Selon le cabinet Weber Shandwick, les entreprises dirigées par des leaders “hautement visibles” enregistrent jusqu’à +23 % de performance boursière supérieure à la moyenne sectorielle.

Du personal branding au leadership de réputation

Mesurer l’impact du personal branding, ce n’est pas seulement additionner des vues ou des likes. C’est évaluer la cohérence perçue entre la personne et la mission.

Les dirigeants les plus efficaces dans leur branding personnel partagent trois traits :

  1. Clarté narrative : ils savent dire qui ils sont, d’où ils viennent et pourquoi ils agissent. Rien de ficelle, simplement de la congruence entre qui ils sont, ce qu’ils font et ce qu’ils disent.
  2. Alignement symbolique : leurs prises de parole renforcent la vision de l’entreprise.
    Ils ne le font pas pour le “je” mais pour le “nous”. Leur rôle est d’être plus qu’un porte-parole, mais le premier ambassadeur.
  3. Authenticité émotionnelle : ils osent montrer une part de vulnérabilité. Cela humanise la fonction et les distingue également de beaucoup d’autres qui n’osent pas l’assumer de peur de sembler “fragiles” voire “attaquables.

À l’inverse, un branding trop lisse, trop “corporate”, perd toute résonance émotionnelle. Le risque ? Devenir inaudible dans un univers saturé d’images… et de publications homogènes.

Et demain : vers un score d’influence intégré ?

Avec l’arrivée de l’IA et de la data réputationnelle, de nouveaux indicateurs apparaissent. On parle d’outils comme le Reputation Score mesurant votre score de réputation mêlant une combinaison de notoriété, de sentiments positifs, d’influence sectorielle. Nous ne sommes pas loin d’un épisode de Black Mirror. Existe aussi le Digital Trust Index qui peut mesurer la crédibilité du dirigeant en analysant les avis sur les réseaux sociaux. Puis, le Narrative Consistency qui mesure la capacité d’une marque ou d’un dirigeant à délivrer un message uniforme et cohérent sur l’ensemble de ses canaux.

Certaines entreprises testent déjà des dashboards unifiés mêlant KPIs médias, RH et business pour piloter l’impact global du dirigeant.
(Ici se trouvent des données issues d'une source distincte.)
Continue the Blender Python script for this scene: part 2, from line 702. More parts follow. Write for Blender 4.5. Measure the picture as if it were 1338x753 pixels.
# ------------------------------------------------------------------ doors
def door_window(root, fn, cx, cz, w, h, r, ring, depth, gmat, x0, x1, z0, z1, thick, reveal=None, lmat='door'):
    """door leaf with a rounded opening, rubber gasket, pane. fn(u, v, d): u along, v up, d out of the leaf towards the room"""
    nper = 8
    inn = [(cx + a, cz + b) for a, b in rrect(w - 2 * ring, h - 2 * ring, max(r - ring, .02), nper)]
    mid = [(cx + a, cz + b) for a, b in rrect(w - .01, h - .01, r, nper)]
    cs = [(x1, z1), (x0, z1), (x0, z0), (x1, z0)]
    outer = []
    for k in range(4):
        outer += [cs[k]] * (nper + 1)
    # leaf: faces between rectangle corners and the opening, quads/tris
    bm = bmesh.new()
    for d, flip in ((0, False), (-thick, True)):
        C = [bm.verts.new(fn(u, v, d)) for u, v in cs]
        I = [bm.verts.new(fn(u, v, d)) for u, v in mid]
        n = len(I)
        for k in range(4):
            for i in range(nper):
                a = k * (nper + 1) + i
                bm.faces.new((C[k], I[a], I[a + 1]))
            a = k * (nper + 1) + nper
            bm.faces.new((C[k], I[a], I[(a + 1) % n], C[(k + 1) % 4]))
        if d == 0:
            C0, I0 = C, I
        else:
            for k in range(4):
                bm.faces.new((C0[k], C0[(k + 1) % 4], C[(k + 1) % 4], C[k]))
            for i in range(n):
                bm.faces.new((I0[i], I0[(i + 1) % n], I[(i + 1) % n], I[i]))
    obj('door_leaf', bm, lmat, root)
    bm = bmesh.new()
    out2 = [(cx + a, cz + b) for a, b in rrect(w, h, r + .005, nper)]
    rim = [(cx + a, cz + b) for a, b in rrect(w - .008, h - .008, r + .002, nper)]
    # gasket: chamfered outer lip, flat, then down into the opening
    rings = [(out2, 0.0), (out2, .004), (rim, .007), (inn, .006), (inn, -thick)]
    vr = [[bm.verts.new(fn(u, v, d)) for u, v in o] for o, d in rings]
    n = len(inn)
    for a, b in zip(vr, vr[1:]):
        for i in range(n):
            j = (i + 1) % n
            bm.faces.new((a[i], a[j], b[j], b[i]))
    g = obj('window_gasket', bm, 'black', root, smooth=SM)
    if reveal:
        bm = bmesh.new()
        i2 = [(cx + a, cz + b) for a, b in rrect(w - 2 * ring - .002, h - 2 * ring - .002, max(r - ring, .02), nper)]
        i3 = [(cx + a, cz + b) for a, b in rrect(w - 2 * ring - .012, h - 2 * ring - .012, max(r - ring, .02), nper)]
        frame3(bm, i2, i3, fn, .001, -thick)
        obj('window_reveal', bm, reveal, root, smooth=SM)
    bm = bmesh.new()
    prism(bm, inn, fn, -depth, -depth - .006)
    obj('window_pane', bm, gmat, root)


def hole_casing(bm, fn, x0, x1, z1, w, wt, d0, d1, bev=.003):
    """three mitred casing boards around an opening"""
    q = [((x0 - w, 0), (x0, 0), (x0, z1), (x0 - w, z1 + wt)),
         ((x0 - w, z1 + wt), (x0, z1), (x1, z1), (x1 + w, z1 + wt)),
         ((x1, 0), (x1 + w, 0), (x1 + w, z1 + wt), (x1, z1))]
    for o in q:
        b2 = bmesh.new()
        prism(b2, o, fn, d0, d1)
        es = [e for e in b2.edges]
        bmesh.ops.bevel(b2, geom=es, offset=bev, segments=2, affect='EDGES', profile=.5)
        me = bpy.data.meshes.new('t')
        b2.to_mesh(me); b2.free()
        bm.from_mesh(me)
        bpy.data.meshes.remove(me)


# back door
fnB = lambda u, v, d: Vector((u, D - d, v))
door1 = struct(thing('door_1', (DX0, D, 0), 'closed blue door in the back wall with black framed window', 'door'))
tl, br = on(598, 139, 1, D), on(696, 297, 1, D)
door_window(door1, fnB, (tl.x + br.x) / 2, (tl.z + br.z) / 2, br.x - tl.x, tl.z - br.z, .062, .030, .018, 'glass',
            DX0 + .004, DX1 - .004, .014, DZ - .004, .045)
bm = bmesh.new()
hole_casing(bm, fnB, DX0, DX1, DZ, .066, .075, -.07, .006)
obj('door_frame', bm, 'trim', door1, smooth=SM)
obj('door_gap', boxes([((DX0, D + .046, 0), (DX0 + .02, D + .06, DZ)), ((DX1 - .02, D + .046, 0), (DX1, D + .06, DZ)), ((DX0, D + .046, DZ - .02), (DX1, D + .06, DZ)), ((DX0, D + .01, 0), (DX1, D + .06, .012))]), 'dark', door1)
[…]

Le personal branding entre ainsi dans une logique de pilotage stratégique : un capital à surveiller, renforcer, et corriger en cas de crise.

La nouvelle métrique du pouvoir

L’époque où un dirigeant pouvait se contenter d’un profil LinkedIn passif ou d’un portrait dans la presse est révolue.
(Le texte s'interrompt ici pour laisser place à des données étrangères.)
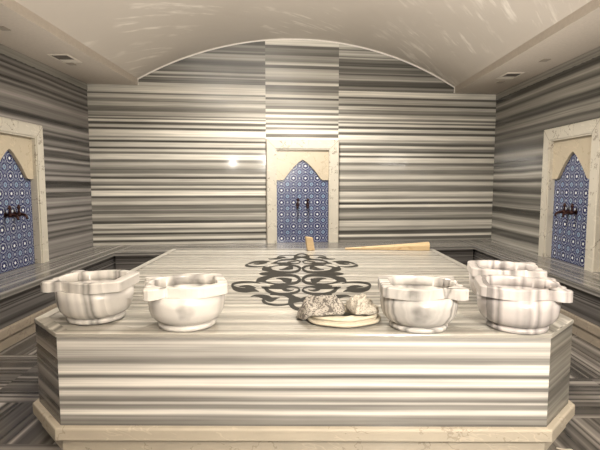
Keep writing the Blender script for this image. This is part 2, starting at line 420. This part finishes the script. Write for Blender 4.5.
# ------------------------------------------------------------------ wall niches
NW, NH, BO = 1.232, 1.75, .17
def make_niche(label):
    """faces -y, stands at z=0, back on y=0"""
    root = thing('wall_niche', label, 'niche', group='arched tile niches in the three walls')
    h = NW/2; i_ = h - BO; zt = NH; zi = NH - BO
    a = MB()
    out = [(-h, 0), (-h, zt), (h, zt), (h, 0)]; inn = [(-i_, 0), (-i_, zi), (i_, zi), (i_, 0)]
    out2 = [(-h + .012, 0), (-h + .012, zt - .012), (h - .012, zt - .012), (h - .012, 0)]
    inn2 = [(-i_ - .02, 0), (-i_ - .02, zi + .02), (i_ + .02, zi + .02), (i_ + .02, 0)]
    F, G = -.1, -.087
    for j in range(3):
        k = j + 1
        def P3(L, y): return (L[0], y, L[1])
        a.face([P3(out[j], 0), P3(out[k], 0), P3(out[k], G), P3(out[j], G)])
        a.face([P3(out[j], G), P3(out[k], G), P3(out2[k], F), P3(out2[j], F)])
        a.face([P3(out2[j], F), P3(out2[k], F), P3(inn2[k], F), P3(inn2[j], F)])
        a.face([P3(inn2[j], F), P3(inn2[k], F), P3(inn2[k], G), P3(inn2[j], G)])
        a.face([P3(inn2[j], G), P3(inn2[k], G), P3(inn[k], G), P3(inn[j], G)])
        a.face([P3(inn[j], G), P3(inn[k], G), P3(inn[k], 0), P3(inn[j], 0)])
    for s in (-1, 1):
        a.face([(s*h, 0, 0), (s*i_, 0, 0), (s*i_, G, 0), (s*h, G, 0)])
    a.build('frame', M['frame'], root)
    a = MB()                                  # mitre joints at the two upper corners
    for s in (-1, 1):
        A_, B_ = Vector((s*(h - .014), zt - .014)), Vector((s*(i_ + .024), zi + .024)); d_ = (B_ - A_).normalized(); n_ = Vector((-d_.y, d_.x))*.0028
        q_ = [A_ + n_, B_ + n_, B_ - n_, A_ - n_]
        a = MB(); a.prism([(p_.x, p_.y) for p_ in (q_ if s < 0 else q_[::-1])], -.0006, .0009)
        for i, p_ in enumerate(a.v): a.v[i] = (p_[0], F - p_[2], p_[1])
        a.build('joint', M['joint'], root)
    a = MB()
    tl = [(-i_ - .0, -.004, 0), (i_, -.004, 0), (i_, -.004, zi), (-i_, -.004, zi)]
    a.face(tl, uvs=[(p_[0] + .05, p_[2] + .03) for p_ in tl])
    bk = [(p_[0], -.0005, p_[2]) for p_ in tl]; a.face(bk[::-1], uvs=[(0, 0)]*4)
    for q1 in range(4):
        q2 = (q1 + 1) % 4; a.face([tl[q1], bk[q1], bk[q2], tl[q2]], uvs=[(0, 0)]*4)
    a.build('tile_panel', M['tile'], root)
    sh = 1.07*NH/1.75; ap = 1.415*NH/1.75
    half = [(i_, sh), (.35, sh), (.328, sh + .008), (.305, sh + .03), (.262, sh + .09), (.212, sh + .155), (.158, sh + .215), (.08, sh + .293), (.03, sh + .33), (0, ap)]
    arch = half + [(-x_, z_) for x_, z_ in half[-2::-1]]
    a = MB(); Y0, Y1 = -.042, -.0045
    for (xa, za), (xb, zb) in zip(arch, arch[1:]):
        if abs(xa - xb) > 1e-4:
            a.face([(xa, Y0, za), (xb, Y0, zb), (xb, Y0, zi), (xa, Y0, zi)][::-1])
            a.face([(xa, Y1, za), (xb, Y1, zb), (xb, Y1, zi), (xa, Y1, zi)])
        a.face([(xa, Y0, za), (xb, Y0, zb), (xb, Y1, zb), (xa, Y1, za)])
    a.build('arch_panel', M['arch'], root)
    return root
nb = make_niche('arched blue tile niche in the far wall behind the platform')
nb.location = (-.01, yb(-.01) - .006, BT + .001); nb.rotation_euler.z = math.atan(SK)
nl = dup(nb, (-HW + .002, 5.34, BT + .001), PI/2, 'arched blue tile niche in the left wall cut off by the picture edge')
nr = dup(nb, (HW - .002, 5.86, BT + .001), -PI/2, 'arched blue tile niche in the right wall above the bench')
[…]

À ce stade, on ne parle plus de personal branding, mais de leadership de notoriété ou l’identité, l’image et les périphériques de discours doivent s’accorder pour créer l’engagement et le maintenir.

L’attention se mesure, la confiance se quantifie, et la réputation se pilote désormais comme un actif stratégique.

Mais au-delà des chiffres, la question reste humaine : ce que les gens perçoivent de vous, c’est ce qu’ils croient possible pour eux.

C’est là que réside le véritable ROI du personal branding dirigeant dans sa capacité à inspirer, fédérer et créer de la valeur symbolique.

En 2025, le leadership se mesure autant en data qu’en aura. Et peut-être que la vraie puissance d’un dirigeant, c’est justement de savoir équilibrer les deux.